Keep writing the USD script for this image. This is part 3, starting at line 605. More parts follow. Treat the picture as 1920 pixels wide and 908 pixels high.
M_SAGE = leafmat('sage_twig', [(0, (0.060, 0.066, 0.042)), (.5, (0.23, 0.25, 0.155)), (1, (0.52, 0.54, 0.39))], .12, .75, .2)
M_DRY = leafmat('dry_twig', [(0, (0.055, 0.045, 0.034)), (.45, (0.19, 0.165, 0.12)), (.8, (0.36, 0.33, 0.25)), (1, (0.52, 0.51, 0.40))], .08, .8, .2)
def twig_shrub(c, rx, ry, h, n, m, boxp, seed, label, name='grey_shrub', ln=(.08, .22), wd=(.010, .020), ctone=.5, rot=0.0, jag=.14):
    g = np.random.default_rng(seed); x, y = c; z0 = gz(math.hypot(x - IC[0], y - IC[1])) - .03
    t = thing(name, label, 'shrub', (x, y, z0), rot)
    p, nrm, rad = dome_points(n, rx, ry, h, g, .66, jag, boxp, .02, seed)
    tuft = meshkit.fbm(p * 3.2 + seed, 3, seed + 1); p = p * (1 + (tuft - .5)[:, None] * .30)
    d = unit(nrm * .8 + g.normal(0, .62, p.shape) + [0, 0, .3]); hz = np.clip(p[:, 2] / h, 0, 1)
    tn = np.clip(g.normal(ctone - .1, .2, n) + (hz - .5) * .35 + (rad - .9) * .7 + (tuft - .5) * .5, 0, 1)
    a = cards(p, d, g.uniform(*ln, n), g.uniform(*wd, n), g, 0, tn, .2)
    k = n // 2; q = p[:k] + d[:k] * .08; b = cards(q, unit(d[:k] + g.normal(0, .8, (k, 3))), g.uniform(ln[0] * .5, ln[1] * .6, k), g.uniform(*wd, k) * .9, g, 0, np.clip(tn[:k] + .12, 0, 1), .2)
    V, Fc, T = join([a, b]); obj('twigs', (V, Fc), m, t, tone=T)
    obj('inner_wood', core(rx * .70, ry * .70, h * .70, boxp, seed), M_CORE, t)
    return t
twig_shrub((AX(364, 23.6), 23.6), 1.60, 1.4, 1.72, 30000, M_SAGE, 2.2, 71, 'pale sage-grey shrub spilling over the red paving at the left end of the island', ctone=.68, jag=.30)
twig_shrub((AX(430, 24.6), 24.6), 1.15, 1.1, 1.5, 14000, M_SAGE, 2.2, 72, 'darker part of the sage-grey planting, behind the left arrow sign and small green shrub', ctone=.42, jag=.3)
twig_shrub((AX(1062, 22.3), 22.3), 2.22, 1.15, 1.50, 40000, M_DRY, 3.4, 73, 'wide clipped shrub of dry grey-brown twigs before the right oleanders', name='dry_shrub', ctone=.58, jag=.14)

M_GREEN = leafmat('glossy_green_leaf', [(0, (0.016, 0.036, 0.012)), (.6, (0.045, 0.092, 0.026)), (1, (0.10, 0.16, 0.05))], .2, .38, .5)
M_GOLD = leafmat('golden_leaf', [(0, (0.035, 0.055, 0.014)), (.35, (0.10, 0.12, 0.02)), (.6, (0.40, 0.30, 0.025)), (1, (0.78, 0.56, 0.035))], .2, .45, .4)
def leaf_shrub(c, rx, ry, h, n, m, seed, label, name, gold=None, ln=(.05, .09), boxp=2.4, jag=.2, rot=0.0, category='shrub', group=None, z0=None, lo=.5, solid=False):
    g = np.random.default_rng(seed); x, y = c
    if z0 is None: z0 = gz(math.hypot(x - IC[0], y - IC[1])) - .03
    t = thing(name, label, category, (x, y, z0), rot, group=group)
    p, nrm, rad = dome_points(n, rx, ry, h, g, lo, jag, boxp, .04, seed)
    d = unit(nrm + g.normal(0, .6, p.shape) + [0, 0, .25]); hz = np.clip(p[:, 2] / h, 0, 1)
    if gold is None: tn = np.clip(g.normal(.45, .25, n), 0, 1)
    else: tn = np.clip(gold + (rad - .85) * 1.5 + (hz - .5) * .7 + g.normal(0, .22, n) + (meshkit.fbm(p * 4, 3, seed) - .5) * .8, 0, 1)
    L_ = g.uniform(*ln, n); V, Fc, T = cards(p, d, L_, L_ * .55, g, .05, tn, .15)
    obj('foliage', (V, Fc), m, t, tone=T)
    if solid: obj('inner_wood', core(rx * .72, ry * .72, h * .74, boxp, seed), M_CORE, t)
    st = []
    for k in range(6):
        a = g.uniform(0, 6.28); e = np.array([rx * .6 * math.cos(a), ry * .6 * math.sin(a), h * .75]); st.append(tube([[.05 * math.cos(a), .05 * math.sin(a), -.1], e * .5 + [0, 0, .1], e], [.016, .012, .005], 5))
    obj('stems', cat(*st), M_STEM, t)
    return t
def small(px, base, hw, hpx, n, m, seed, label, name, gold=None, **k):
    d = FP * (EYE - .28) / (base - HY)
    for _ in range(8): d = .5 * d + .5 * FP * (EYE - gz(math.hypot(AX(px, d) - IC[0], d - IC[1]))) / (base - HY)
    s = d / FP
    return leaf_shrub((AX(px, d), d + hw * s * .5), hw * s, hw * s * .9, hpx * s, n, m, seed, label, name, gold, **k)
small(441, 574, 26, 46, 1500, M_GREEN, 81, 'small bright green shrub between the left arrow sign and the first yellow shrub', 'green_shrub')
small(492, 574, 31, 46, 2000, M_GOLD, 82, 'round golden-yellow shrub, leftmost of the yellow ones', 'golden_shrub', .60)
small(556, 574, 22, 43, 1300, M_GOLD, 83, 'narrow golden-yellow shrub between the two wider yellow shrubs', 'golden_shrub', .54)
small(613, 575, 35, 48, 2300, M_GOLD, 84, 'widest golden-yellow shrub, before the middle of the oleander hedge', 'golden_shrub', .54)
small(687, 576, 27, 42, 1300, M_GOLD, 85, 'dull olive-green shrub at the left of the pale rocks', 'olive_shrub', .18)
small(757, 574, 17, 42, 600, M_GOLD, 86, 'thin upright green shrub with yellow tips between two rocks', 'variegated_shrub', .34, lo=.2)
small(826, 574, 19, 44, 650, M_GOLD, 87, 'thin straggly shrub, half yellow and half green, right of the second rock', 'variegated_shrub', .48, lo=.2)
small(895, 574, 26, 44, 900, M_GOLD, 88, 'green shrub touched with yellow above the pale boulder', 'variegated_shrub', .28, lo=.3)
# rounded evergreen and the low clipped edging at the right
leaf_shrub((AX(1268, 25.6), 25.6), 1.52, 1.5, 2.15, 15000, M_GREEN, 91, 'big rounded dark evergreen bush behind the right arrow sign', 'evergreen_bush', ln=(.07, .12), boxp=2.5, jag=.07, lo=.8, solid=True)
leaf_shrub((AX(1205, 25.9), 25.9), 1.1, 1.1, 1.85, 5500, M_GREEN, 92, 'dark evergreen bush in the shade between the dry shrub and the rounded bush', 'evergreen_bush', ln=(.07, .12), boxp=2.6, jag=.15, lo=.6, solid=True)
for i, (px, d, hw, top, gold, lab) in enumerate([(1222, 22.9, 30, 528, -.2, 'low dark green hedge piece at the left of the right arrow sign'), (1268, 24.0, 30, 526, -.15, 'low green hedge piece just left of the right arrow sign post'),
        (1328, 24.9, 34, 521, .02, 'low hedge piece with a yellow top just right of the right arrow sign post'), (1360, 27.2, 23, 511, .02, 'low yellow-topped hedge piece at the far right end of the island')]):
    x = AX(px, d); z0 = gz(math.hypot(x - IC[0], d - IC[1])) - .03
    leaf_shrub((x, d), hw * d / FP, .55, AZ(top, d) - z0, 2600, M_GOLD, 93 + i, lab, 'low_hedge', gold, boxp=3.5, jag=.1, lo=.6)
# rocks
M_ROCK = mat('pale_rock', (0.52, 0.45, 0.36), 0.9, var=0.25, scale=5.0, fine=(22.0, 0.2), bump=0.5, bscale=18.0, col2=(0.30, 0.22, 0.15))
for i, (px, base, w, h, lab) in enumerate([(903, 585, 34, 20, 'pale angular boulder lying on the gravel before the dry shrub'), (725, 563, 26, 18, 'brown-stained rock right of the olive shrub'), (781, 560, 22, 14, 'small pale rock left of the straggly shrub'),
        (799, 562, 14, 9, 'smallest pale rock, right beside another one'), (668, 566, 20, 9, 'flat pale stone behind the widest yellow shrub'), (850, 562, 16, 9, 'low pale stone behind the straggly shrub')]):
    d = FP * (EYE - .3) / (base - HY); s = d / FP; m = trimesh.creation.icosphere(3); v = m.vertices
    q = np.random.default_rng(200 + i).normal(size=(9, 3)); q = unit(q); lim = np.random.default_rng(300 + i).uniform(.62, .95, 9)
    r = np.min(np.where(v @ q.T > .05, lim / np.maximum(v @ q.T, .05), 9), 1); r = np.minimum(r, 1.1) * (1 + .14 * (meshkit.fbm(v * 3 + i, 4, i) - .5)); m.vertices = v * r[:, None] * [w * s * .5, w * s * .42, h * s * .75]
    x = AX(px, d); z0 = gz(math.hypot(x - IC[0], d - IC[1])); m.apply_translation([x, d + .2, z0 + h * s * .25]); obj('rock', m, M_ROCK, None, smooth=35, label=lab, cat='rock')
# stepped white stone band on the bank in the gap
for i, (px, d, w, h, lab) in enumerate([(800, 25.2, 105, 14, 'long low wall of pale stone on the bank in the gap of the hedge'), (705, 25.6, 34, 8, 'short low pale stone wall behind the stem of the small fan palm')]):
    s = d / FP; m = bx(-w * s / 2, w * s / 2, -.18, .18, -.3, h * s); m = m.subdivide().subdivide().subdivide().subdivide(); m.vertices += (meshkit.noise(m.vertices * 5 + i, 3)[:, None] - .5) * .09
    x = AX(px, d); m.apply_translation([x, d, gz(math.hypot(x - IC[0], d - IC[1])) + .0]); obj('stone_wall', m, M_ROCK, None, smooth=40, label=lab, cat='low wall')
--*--
REQUEST = From the data, list each line in which the string "bush" appears.

ANSWER TO THIS TASK =
leaf_shrub((AX(1268, 25.6), 25.6), 1.52, 1.5, 2.15, 15000, M_GREEN, 91, 'big rounded dark evergreen bush behind the right arrow sign', 'evergreen_bush', ln=(.07, .12), boxp=2.5, jag=.07, lo=.8, solid=True)
leaf_shrub((AX(1205, 25.9), 25.9), 1.1, 1.1, 1.85, 5500, M_GREEN, 92, 'dark evergreen bush in the shade between the dry shrub and the rounded bush', 'evergreen_bush', ln=(.07, .12), boxp=2.6, jag=.15, lo=.6, solid=True)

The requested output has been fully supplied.